Set down the material exactly as given, please, from its first line through the line that includes "HAZE_D=0.0020".
---
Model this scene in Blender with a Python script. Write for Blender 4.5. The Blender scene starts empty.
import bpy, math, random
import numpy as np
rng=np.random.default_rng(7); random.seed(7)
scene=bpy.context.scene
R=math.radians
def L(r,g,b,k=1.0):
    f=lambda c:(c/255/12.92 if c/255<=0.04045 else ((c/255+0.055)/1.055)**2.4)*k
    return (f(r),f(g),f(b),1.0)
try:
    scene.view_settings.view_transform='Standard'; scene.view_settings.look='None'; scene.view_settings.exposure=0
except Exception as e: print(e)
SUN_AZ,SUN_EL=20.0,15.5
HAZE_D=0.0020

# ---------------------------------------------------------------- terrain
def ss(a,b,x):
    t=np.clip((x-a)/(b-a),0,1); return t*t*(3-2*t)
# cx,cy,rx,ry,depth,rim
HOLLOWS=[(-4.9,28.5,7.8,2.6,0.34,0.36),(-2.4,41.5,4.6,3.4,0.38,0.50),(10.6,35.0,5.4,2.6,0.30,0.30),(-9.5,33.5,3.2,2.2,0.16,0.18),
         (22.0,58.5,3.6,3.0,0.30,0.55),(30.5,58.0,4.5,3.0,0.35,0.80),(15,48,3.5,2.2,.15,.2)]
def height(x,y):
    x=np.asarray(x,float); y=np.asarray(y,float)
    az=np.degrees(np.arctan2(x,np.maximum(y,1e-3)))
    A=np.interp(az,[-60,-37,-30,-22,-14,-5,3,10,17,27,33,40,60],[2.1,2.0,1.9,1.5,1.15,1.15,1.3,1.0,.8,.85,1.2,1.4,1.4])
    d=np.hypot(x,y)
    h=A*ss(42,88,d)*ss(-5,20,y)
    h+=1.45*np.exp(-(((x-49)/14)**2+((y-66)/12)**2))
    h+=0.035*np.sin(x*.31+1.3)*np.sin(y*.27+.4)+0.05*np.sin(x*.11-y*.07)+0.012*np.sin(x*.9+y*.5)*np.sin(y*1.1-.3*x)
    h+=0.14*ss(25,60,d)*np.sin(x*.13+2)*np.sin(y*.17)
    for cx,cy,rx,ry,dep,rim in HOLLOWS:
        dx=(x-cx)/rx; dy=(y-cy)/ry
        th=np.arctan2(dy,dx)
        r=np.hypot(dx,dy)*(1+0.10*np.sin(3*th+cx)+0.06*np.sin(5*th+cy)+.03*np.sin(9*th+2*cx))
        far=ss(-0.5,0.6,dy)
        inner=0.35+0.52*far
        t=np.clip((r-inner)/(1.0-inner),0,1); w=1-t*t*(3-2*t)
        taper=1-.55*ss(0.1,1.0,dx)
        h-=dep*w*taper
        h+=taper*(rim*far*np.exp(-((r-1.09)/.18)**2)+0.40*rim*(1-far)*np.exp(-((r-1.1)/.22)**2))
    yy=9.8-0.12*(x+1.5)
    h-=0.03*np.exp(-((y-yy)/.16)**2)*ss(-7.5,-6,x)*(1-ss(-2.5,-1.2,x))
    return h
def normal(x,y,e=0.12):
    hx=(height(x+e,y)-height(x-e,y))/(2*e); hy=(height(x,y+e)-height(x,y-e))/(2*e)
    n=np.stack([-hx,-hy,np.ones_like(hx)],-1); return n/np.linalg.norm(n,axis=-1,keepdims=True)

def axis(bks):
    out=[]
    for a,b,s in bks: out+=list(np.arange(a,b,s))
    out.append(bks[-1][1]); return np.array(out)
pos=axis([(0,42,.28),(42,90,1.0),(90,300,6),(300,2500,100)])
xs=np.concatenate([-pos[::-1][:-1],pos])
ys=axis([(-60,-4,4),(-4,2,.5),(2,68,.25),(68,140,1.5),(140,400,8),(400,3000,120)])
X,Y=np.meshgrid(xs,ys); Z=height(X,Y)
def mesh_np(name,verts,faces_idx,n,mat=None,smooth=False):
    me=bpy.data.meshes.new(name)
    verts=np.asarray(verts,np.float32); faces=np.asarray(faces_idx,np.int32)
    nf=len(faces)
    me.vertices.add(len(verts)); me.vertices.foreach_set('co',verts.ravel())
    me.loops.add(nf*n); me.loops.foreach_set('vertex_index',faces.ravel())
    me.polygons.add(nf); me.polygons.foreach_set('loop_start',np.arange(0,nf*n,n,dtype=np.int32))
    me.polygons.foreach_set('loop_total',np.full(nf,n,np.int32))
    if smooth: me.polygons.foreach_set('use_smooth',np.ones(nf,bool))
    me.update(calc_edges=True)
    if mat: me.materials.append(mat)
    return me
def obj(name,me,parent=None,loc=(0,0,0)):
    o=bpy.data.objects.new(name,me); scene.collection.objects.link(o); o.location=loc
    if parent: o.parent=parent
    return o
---
**Finished task**
Model this scene in Blender with a Python script. Write for Blender 4.5. The Blender scene starts empty.
import bpy, math, random
import numpy as np
rng=np.random.default_rng(7); random.seed(7)
scene=bpy.context.scene
R=math.radians
def L(r,g,b,k=1.0):
    f=lambda c:(c/255/12.92 if c/255<=0.04045 else ((c/255+0.055)/1.055)**2.4)*k
    return (f(r),f(g),f(b),1.0)
try:
    scene.view_settings.view_transform='Standard'; scene.view_settings.look='None'; scene.view_settings.exposure=0
except Exception as e: print(e)
SUN_AZ,SUN_EL=20.0,15.5
HAZE_D=0.0020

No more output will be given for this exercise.